Verdict: Erm… we can’t choose which was worse.

Modi’s speech and the effect on social media:
At Madison, from the moment he stepped onto the revolving dais, Modi had the audience eating out of his hand. “Earlier Indians used to charm snakes, but now we play with the ‘mouse’,” Modi’s remark was met with tremendous applause. He also spoke about the country’s successful Mars mission and how a one-km ride in an auto-rickshaw costs us Rs 10, but a trip to Mars cost us Rs 7 per km.
It was probably one of the Prime Minister’s best speeches post election.

NDTV’s Vikram Chandra tweeted: “That was such an engrossing speech that I quite forgot my intention to tweet about it!”
Anand Mahindra tweeted: “Clear that Indians around the world have been bystanders to other visionary & charismatic leaders & hungered for one of our own.”

India Today Chairman Editor-In-Chief Aroon Purie’s tweet said: “@narendramodiodi has the audience in the palm of his hand. Making them laugh and making them proud.”

Compared to the MSG speech, the PM’s speech at Olympic Park was plain boring. He invoked Swami Vivekananda and Mahatma Gandhi. It sounded more like a speech at a rally than an international event where he is trying to woo investors. Like all his other speeches, he spoke about Jan Dhan Yojana and the Swacch Bharat campaign. And, though it didn’t start with ‘Mitron’, it did end with ‘Bharat Mata ki jai’
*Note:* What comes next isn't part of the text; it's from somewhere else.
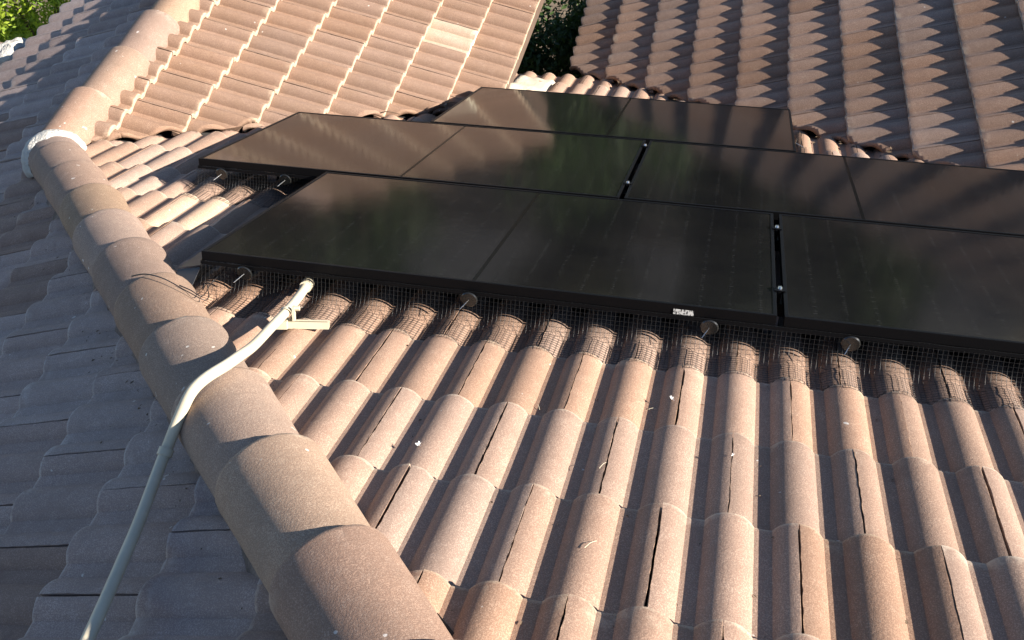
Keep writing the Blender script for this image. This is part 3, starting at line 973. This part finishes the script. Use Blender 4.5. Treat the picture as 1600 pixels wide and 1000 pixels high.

No wonder, Modi’s speech did not impress social media. Although, #ModiInAustralia was the top trend all day, there wasn’t much praise.

The festivities:
In Madison, outside the venue, the words on-screen read: “Minimum government, maximum governance,”–one of the prime minister’s many mottos. The Garden’s big screen then had an illustration of Modi’s face against the colors of the Indian flag that recalled Shepard Fairey’s famous “Hope” poster of President Obama.

While, outside the Allphones arena, there was Indian food, people in Modi masks, drummers and dancers. There was a flash mob outside the venue too. Dozens of people were seen wearing “Modi in Australia” T-shirts printed with the Indian leader’s face in the style of Barack Obama’s “Yes We Can” 2008 election posters. At the venue, an enthusiastic supporter screamed, “Modi’s a rock star!”
Sydney made sure that the Modi fever ran high.

Scores of supporters arrived on a train decked out in the country’s national colours. The so-called “Modi Express” saw more than 200 supporters board a train from Melbourne for the 12-hour journey to Sydney, singing and dancing in the carriages ahead of the event. The passengers were reportedly served delicacies like ‘Modi Dhokla’ and ‘Modi Fafda’ for free.